The ending is confusing and we can't know what it means just yet. We might never get to just outright "know." My money is on Indoctrination Theory, as it's just generally consistent with the game's own standard of thoughtful, hard, sci-fi; and it will make more sense on its wiki page 10 years from now than "The franchise boasted uniformly solid, well-wrought writing and set the standard for its day, excepting of course its shitty, confusing ending."

If you want to really hit the writers where it hurts, (which you've already actually done, worse than anyone could ever repair, but, alas, spilled milk) then complain about their ugly, hilarious missteps: how contrived the whole dream-sequence-in-a-foggy-wood thing is, and how hamfisted the symbol of the ghostly little boy is, and how embarrassingly cheesy and overly one-linered all the major death sequences are (in a way that chafes more than endears), etc. That EA had its gun made of money and market analysts pressed to Bioware's temple the whole time they made this game is more conspicuous in how trite and shellacky the selection of story elements is than in how these elements are executed, which is almost uniformly as a masterpiece of fun and hard sci-fi, the product of passionate, titanically talented, underpaid writers trying their damnedest to make, no, contribute, something good.

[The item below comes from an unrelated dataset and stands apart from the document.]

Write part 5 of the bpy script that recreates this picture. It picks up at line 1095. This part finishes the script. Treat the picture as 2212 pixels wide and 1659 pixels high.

And that is all I have to say about that.

Now, what, by the way, really irked me about the ending--and as far as I know these complaints have not been voiced nearly enough, if at all--are the following issues: (1) I must have zoned out for a second when the VI kid told me which path led to where in that last crucial, crucial moment, and I accidentally trudged to the Control console instead of the Destroy one, and then GET THIS: the game wouldn't let me walk away. As soon as the little prompt hologram thing appeared at the console, I was glued to the spot and couldn't go back around to the other one clearly intended for my Paragon Shepard. So I had to do the Renegade ending for my 100% Paragon Shepard. I mean, I rolled with that punch, but then came one I simply couldn't take. (2) That there was no epilogue, that I was simply sent back to before I'd invaded Cerberus, was to me an unforgivable sin. For a trilogy as massive as Mass Effect, how there could not be even the barest hint of post-completion gameplay--which is something I, yes, honestly, think is super important, and here I turn a teary eye to like Grim Fandango and Earthbound and all those magnificent games whose endings let you come back and absolutely bask in the dewy afterglow of a story well-told--is to me something Bioware can't even at this point come back and apologize for. And, erm, this is a weak argument against an incredibly, generously brilliant franchise, I know. A gentle breeze could blow it down. But it's mine, my one crucial little nitpick, and it's the number one thing I'll always hold against Mass Effect.